In 1883, when Homer moved to Prout’s Neck Maine, his family’s home was just seventy-five feet from the ocean, giving him a new subject of concentration. Continuing through the 1880’s, Homer painted his esteemed sea scenes, such as his famous oil on canvas painting, Eight Bells.
Eight Bells Origination
Homer’s nautical painting Eight Bells, was originally a series of oil paintings made on three wooden panels. He happened to find these three panels of wood in the cabin of his brother’s sailboat in Maine. On two of the panels, he painted one scene of mackerels at dawn on the first, and the mackerels at dusk on the second. On the third panel, he painted a grisaille, or monochrome sketch of what was later to inspire Eight Bells.
Description
The title Eight Bells refers to nautical time measurement, with one bell every thirty minutes. Eight bells can mean eight o’clock, noon, or 4 o’clock. Homer’s painting Eight Bells depicts the noon hour, with two sailors pictured in a stormy sky, and rough, choppy sea, navigating their boat’s position with a sextant. Homer painted very little detail of the ship, focusing on the human factor, and the force of nature. His mixture of color and brushstroke are so effective that the viewer can see the waves in the ocean, the sailor’s coats blowing, and the very ominous-looking sky above.

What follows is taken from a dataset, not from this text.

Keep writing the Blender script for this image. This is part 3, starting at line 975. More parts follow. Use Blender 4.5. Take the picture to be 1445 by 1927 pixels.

Eight Bells seems to transcend realism, revealing a heroic element in the painting. The painting focuses the eye on the subjects, the strong and confident sailors at the rail, concluding that these heroic men can conquer even the violent and stormy sea. More complex than a naturalist’s painting, Eight Bells captures the rolling, greenish sea with its white caps, and the dark clouds, breaking only to offer a glimpse of blue sky in the distance.